Oportunidade é sempre o centro da questão. Ainda nos EUA, mas na ópera, a entrada de artistas negros na elite do canto demorou. A primeira “afro-americana” a conseguir cantar no Metropolitan de NY foi o lendário contralto Marian Anderson, mas isso somente em 1955 e no papel de uma espécie de bruxa-adivinhadora. No inicio da ópera, aliás, um Juiz acusa-a de ser “del immondo sangue dei negri.” Tremenda batata quente para cantar ainda em nossos dias: em 2005 eu remontava essa mesma ópera em Londres e, depois do ensaio geral, veio a ordem de mudar o texto. Alguém do publico tinha reclamado e decidiram usar a segunda versão de frase: ““del immondo sangue del gitano.” E assim a ópera foi à cena, aparentemente ofender ciganos era menos mal. E depois de Anderson, quem realmente derrubou os preconceitos no Met de NY foi a grande Leontyne Price. Diga-se de passagem, uma das maiores artistas lÍricas do século XX e dona de um humor afiado. Uma vez, discutindo com o diretor do MET sua participação na papel titulo da ópera-faroeste “La Fanciulla del West”, de Puccini, numa turnê para Atlanta surgiu o problema de que ela, a prima donna, não poderia ficar no mesmo hotel que o resto da companhia por ser negra. Sua resposta afiada foi: “Tenho certeza de que você poderá encontrar um lugar para mim e para o cavalo.”

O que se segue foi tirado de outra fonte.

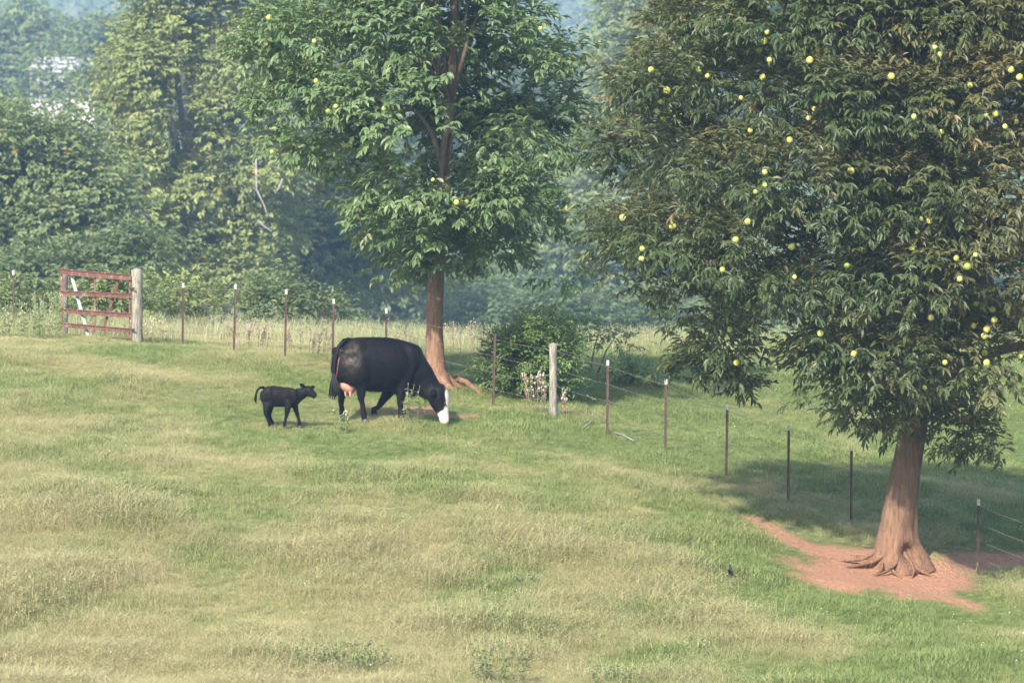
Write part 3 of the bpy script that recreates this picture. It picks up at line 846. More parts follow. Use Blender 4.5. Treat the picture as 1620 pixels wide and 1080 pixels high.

Num país onde oportunismo supera oportunidade, nossa ópera deu poucas chances aos cantores negros. Se quiser ser otimista, posso pensar que somos todos um pouco mulatos e que então a etnia negra é de alguma forma representada. O problema é que não dá para ser muito otimista. O número de divas e divos está de uma forma ou de outra relacionado à quantidade de gente que tem coragem de estudar canto, regência, direção, figurino, cenografia ou música “erudita” nesse país. São poucos os que têm acesso à possibilidade de estudar, a realidade é essa — e influi no numero de cantores negros que aparecem e brilham nos palcos brasileiros. Infelizmente, não conheço um só cantor lírico negro no Brasil que não tenha uma reclamação de preconceito. E há cantores excelentes e que conquistaram seu espaço a duras penas. Mas esse espaço é pequeno. Que dizer do espaço sobra para os sonhos dos cantores negros — ou mesmo de origem índígena! — no Brasil se ainda existe um distinção criminosa entre artistas brasileiros e estrangeiros? Sim, criminosa. Não porque o estrangeiro não seja mal quisto: 10 entre 10 vezes é mais do que bem vindo entre nós. Porém porque os próprios brasileiros colocam-se em segundo plano. Num país onde uns teatros públicos, custeados por impostos de brasileiros, se dão ao luxo de pagar estrangeiros, e às vezes esbanjando, ao passo que deixam artistas brasileiros meses sem receber o que lhes devem, as divas e os divos não estão conseguindo vaga nem junto ao cavalo; a verdade é essa.